EXERCISE OBJECTIVE: What do the lines from the top of the data through the line with "co.matrix_world = Matrix.Translation((0, 0, 1.04))" say? Quote them exactly and include both ends.

— BEGIN COLLECTED DATA —

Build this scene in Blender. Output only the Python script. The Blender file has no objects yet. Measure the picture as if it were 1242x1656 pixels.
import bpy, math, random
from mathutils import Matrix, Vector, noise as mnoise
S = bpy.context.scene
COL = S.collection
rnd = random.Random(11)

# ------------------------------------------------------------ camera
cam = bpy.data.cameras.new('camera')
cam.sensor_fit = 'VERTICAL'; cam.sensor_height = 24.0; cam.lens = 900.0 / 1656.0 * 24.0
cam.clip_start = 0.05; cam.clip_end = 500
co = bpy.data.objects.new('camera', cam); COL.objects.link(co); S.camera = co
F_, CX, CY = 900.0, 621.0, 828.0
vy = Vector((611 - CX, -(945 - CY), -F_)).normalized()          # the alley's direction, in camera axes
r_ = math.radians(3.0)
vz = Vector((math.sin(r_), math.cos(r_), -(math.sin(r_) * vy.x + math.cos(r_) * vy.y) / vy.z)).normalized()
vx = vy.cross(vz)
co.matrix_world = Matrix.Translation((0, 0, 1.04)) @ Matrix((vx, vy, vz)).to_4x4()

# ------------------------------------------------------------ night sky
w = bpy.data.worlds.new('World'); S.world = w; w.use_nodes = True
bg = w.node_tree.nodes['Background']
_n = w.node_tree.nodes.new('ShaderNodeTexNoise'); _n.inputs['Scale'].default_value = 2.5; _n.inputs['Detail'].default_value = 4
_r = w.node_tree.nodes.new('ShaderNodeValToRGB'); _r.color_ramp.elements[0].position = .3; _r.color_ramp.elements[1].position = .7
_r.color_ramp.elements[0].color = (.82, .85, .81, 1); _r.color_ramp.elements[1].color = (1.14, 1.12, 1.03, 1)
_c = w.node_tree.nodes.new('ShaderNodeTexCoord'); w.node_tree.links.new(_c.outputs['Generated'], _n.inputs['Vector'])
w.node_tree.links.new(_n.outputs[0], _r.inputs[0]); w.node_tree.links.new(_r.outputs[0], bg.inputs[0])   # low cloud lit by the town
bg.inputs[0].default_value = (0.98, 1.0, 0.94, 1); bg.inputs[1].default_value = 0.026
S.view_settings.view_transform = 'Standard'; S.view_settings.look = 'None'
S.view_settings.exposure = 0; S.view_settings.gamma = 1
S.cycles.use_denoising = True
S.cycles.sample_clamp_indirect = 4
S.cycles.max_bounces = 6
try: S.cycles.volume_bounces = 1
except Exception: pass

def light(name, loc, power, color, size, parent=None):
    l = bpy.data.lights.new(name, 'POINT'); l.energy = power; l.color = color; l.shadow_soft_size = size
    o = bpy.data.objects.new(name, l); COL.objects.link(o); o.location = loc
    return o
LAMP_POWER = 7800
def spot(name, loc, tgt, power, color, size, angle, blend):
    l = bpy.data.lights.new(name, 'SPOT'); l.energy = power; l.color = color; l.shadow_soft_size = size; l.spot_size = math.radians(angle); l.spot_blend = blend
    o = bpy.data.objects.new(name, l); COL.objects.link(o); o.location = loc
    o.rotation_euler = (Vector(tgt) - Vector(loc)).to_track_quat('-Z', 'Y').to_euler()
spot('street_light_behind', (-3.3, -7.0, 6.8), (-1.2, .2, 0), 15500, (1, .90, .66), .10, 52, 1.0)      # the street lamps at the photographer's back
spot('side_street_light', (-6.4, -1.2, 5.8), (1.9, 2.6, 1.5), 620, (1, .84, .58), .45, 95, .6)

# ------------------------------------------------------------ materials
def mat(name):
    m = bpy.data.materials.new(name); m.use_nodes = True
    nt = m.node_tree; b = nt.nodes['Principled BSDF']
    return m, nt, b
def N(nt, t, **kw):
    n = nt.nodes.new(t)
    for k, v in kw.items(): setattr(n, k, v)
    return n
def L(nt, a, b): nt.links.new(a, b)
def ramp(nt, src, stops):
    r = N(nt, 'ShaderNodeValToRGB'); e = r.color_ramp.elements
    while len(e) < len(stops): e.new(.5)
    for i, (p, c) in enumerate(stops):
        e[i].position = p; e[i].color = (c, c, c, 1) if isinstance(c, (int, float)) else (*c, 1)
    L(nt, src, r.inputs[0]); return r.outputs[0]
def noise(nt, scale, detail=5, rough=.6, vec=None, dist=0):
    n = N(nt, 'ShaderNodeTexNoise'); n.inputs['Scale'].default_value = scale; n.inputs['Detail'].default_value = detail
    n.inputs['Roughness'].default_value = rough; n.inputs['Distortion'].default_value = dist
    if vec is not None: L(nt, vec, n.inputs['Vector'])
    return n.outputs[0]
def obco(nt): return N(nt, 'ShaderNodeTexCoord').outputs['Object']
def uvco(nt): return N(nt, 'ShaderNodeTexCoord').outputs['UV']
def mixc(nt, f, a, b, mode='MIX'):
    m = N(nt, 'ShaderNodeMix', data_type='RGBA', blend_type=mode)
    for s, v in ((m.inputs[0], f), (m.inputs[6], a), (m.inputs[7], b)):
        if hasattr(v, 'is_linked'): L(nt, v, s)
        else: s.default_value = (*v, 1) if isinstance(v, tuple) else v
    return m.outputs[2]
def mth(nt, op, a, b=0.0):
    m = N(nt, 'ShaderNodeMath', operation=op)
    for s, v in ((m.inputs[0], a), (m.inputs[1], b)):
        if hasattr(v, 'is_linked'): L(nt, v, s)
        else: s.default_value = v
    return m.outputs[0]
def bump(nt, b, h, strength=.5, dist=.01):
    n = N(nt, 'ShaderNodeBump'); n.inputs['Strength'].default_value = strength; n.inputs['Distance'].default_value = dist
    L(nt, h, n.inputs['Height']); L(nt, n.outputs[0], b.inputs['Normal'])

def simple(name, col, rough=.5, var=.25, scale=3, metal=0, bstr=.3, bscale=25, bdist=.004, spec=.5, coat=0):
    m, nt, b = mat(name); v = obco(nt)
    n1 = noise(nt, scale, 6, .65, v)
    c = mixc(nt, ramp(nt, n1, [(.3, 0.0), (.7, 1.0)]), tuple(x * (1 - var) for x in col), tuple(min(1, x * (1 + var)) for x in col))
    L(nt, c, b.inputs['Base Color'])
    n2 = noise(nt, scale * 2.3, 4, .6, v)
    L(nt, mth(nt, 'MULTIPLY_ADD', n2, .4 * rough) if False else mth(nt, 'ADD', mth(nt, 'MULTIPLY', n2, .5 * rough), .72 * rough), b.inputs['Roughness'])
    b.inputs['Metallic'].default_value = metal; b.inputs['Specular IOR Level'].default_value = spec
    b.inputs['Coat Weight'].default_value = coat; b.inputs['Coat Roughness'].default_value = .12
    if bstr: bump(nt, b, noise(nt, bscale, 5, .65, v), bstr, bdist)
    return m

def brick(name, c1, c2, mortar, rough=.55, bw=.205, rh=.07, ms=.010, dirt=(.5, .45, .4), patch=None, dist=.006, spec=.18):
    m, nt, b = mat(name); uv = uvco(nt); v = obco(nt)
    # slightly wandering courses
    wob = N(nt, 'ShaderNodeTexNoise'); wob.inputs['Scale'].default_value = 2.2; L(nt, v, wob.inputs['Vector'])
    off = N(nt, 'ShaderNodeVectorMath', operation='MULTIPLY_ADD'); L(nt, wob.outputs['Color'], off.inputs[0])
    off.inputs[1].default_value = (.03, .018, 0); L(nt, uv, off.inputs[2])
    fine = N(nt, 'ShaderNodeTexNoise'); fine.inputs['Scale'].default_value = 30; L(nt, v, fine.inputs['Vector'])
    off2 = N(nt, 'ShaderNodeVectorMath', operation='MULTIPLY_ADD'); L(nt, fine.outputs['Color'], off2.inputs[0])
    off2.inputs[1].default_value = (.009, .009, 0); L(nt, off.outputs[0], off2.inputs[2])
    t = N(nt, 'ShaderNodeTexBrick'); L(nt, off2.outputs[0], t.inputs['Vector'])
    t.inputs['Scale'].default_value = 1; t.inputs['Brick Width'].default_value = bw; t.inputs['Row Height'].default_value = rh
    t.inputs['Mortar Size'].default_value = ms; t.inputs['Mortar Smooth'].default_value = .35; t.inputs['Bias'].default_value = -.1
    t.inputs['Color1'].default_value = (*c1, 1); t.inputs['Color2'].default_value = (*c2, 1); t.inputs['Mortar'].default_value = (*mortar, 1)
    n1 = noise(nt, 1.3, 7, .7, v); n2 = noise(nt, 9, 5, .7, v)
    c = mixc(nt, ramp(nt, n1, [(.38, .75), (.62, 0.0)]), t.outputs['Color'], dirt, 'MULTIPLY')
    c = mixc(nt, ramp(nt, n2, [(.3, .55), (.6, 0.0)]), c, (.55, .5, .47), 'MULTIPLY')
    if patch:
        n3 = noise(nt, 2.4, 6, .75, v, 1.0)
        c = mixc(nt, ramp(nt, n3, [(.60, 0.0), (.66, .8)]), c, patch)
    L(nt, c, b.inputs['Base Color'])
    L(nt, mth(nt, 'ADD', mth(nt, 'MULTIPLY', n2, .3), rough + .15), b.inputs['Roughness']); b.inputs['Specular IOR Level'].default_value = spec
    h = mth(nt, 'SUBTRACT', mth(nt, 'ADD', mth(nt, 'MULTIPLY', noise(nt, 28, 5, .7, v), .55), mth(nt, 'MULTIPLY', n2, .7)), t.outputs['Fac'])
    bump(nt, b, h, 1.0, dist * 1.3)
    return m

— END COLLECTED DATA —

RESPONSE TO THE EXERCISE:
Build this scene in Blender. Output only the Python script. The Blender file has no objects yet. Measure the picture as if it were 1242x1656 pixels.
import bpy, math, random
from mathutils import Matrix, Vector, noise as mnoise
S = bpy.context.scene
COL = S.collection
rnd = random.Random(11)

# ------------------------------------------------------------ camera
cam = bpy.data.cameras.new('camera')
cam.sensor_fit = 'VERTICAL'; cam.sensor_height = 24.0; cam.lens = 900.0 / 1656.0 * 24.0
cam.clip_start = 0.05; cam.clip_end = 500
co = bpy.data.objects.new('camera', cam); COL.objects.link(co); S.camera = co
F_, CX, CY = 900.0, 621.0, 828.0
vy = Vector((611 - CX, -(945 - CY), -F_)).normalized()          # the alley's direction, in camera axes
r_ = math.radians(3.0)
vz = Vector((math.sin(r_), math.cos(r_), -(math.sin(r_) * vy.x + math.cos(r_) * vy.y) / vy.z)).normalized()
vx = vy.cross(vz)
co.matrix_world = Matrix.Translation((0, 0, 1.04)) @ Matrix((vx, vy, vz)).to_4x4()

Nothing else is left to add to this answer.